Wouldn't there also be additional increased costs for the south, not covered in the subvention?  Like policing, education, particularly in loyalist areas? 

clonadmad

Quote from: JPGJOHNNYG on June 13, 2023, 12:43:38 AM
The subvention has always been based on dodgy accounts and guesses. Ridiculous that the government doesn't actually seem to know the real figure. Great article. I wonder if it factors in the tax revenues from UK wide business like Tesco's etc whose profits from NI will be declared though across the water.

It does


"The subvention underestimates tax revenues for Northern Ireland, as corporation tax, capital gains and VAT are paid by companies from their head-office address regardless of where that profit was earned, exaggerating the tax earned in London. Previous studies have estimated that this underestimation of tax revenue actually earned in Northern Ireland adds £500 million to the size of subvention."

clonadmad

Quote from: Jell 0 Biafra on June 13, 2023, 02:29:23 AM
Wouldn't there also be additional increased costs for the south, not covered in the subvention?  Like policing, education, particularly in loyalist areas?

"so even allowing for an increase in a future Irish defence budget of about €200 million this would still represent a saving of more than £900 million per annum."

Rossfan

Why the awful low productivity in the 6?
Why does a Monaghan worker produce a lot more than an Arnagh or Tyrone one?
Or is it down to exceptionally high productivity in the East and South East?
Davy's given us a dream to cling to
We're going to bring home the SAM

clonadmad

#3929
Quote from: Rossfan on June 13, 2023, 09:05:56 AM
Why the awful low productivity in the 6?
Why does a Monaghan worker produce a lot more than an Arnagh or Tyrone one?
Or is it down to exceptionally high productivity in the East and South East?

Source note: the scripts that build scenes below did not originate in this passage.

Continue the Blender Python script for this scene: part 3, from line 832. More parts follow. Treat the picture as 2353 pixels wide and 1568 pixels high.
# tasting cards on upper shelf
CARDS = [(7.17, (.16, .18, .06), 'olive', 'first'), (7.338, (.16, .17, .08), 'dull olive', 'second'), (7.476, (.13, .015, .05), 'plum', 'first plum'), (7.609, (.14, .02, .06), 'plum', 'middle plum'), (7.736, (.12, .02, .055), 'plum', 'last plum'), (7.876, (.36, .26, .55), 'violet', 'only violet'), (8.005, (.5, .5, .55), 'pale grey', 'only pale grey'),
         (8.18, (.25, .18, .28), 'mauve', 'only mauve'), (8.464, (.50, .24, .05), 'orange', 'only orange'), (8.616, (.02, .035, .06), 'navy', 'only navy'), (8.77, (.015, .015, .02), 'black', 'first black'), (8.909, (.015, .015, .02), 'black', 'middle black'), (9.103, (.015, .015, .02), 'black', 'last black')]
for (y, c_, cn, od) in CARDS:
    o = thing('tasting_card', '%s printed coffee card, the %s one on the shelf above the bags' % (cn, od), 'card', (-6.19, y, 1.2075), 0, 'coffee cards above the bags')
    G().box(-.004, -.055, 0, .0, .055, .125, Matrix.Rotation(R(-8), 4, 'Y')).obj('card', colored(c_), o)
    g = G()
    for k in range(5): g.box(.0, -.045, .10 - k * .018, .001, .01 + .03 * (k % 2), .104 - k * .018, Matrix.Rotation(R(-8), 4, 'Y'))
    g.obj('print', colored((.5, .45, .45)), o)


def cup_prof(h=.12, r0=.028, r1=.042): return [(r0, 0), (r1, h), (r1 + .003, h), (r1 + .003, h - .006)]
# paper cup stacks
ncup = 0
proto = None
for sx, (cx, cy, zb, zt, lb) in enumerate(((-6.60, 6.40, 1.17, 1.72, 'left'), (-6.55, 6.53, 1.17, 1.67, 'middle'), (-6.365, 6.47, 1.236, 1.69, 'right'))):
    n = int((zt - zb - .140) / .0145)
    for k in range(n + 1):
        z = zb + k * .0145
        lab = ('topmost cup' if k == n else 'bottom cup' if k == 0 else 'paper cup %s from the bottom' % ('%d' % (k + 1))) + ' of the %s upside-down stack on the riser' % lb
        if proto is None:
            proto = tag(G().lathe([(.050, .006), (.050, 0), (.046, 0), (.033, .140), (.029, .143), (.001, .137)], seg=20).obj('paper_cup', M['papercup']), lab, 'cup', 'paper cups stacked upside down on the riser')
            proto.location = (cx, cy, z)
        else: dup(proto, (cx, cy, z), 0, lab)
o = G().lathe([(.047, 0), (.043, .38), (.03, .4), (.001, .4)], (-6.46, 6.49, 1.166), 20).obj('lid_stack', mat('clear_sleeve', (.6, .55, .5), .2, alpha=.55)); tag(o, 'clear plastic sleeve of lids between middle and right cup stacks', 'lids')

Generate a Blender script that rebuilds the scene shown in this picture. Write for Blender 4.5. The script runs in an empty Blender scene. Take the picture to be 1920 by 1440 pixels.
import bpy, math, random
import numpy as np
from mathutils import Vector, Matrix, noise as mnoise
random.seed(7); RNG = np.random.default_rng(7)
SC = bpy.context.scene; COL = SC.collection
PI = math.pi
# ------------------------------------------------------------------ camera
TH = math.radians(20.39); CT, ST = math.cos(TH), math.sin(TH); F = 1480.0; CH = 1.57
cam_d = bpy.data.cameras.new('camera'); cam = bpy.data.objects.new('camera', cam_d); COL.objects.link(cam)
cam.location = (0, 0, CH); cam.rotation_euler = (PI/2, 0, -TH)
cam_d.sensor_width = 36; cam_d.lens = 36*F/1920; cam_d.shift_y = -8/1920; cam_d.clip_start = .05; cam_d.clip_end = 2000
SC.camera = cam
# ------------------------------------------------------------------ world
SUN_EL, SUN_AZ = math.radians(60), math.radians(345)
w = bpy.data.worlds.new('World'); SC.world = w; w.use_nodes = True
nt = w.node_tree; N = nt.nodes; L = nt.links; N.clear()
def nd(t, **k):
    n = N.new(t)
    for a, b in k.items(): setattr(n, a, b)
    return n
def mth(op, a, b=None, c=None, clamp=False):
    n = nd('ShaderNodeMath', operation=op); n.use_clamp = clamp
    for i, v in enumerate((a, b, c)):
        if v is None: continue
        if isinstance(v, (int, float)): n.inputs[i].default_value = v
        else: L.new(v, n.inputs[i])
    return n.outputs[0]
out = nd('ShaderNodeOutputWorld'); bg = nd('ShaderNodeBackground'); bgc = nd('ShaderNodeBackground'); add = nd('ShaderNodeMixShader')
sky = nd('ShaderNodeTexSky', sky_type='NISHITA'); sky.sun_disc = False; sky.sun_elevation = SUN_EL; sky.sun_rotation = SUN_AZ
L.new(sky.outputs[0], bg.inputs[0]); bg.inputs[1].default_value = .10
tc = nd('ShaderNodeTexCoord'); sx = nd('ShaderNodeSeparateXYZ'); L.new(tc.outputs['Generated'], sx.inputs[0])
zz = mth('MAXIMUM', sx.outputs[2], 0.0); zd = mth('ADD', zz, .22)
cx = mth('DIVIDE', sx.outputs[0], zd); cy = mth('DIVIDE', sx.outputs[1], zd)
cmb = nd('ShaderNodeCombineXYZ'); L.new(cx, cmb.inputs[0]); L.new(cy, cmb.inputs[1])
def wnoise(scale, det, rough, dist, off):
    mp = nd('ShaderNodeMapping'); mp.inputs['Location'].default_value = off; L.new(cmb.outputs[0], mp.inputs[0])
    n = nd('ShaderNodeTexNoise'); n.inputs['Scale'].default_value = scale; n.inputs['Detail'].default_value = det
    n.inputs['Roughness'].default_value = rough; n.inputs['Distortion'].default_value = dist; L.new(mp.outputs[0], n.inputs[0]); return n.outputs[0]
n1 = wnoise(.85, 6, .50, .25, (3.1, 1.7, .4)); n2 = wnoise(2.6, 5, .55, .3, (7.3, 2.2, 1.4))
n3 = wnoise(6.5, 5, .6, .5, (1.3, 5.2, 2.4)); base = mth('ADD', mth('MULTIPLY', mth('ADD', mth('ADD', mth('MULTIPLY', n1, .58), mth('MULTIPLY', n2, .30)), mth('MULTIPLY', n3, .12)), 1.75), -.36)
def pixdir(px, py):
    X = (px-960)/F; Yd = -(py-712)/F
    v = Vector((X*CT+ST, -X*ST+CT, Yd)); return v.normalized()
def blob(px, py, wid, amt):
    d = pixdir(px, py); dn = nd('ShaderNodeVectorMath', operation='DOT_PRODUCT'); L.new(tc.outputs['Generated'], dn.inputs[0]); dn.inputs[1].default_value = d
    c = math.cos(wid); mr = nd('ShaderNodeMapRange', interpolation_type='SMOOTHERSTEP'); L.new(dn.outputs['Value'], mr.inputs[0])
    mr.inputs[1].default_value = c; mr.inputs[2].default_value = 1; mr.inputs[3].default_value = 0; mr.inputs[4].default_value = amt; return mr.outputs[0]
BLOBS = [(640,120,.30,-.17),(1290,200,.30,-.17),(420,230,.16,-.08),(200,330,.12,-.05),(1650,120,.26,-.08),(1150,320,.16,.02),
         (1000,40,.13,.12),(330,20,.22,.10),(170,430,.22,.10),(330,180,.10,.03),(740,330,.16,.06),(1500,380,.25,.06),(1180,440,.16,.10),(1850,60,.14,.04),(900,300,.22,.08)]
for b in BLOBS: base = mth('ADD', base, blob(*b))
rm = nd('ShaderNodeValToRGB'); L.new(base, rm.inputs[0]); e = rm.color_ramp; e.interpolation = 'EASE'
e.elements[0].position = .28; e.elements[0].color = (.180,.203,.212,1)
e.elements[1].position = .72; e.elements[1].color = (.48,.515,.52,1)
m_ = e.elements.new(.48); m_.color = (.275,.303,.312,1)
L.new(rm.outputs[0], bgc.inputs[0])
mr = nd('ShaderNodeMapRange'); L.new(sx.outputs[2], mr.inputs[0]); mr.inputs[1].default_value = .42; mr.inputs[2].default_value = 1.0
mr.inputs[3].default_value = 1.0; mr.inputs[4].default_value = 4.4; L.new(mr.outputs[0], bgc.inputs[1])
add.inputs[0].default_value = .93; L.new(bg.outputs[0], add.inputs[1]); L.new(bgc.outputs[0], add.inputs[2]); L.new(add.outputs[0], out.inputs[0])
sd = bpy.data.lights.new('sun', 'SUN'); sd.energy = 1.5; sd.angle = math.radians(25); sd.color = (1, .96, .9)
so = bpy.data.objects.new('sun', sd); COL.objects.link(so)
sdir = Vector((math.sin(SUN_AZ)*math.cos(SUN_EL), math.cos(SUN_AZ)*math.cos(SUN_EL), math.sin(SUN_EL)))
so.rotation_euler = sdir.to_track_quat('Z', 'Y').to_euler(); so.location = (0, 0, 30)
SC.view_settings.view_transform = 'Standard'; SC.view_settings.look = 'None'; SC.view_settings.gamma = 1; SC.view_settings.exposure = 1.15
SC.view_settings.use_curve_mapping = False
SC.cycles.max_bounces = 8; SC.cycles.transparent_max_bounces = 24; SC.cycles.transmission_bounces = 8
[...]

An individual worker in Intel in Kildare or Eli Lilly in Kinsale would have a massively greater productivity than a bin man in Carrickfergus

It's the value of the work that they produce is what counts

The more highly skilled and better educated workforce you have the higher the productivity

"productivity is a measure of economic performance that compares the amount of output with the amount of labor used to produce that output."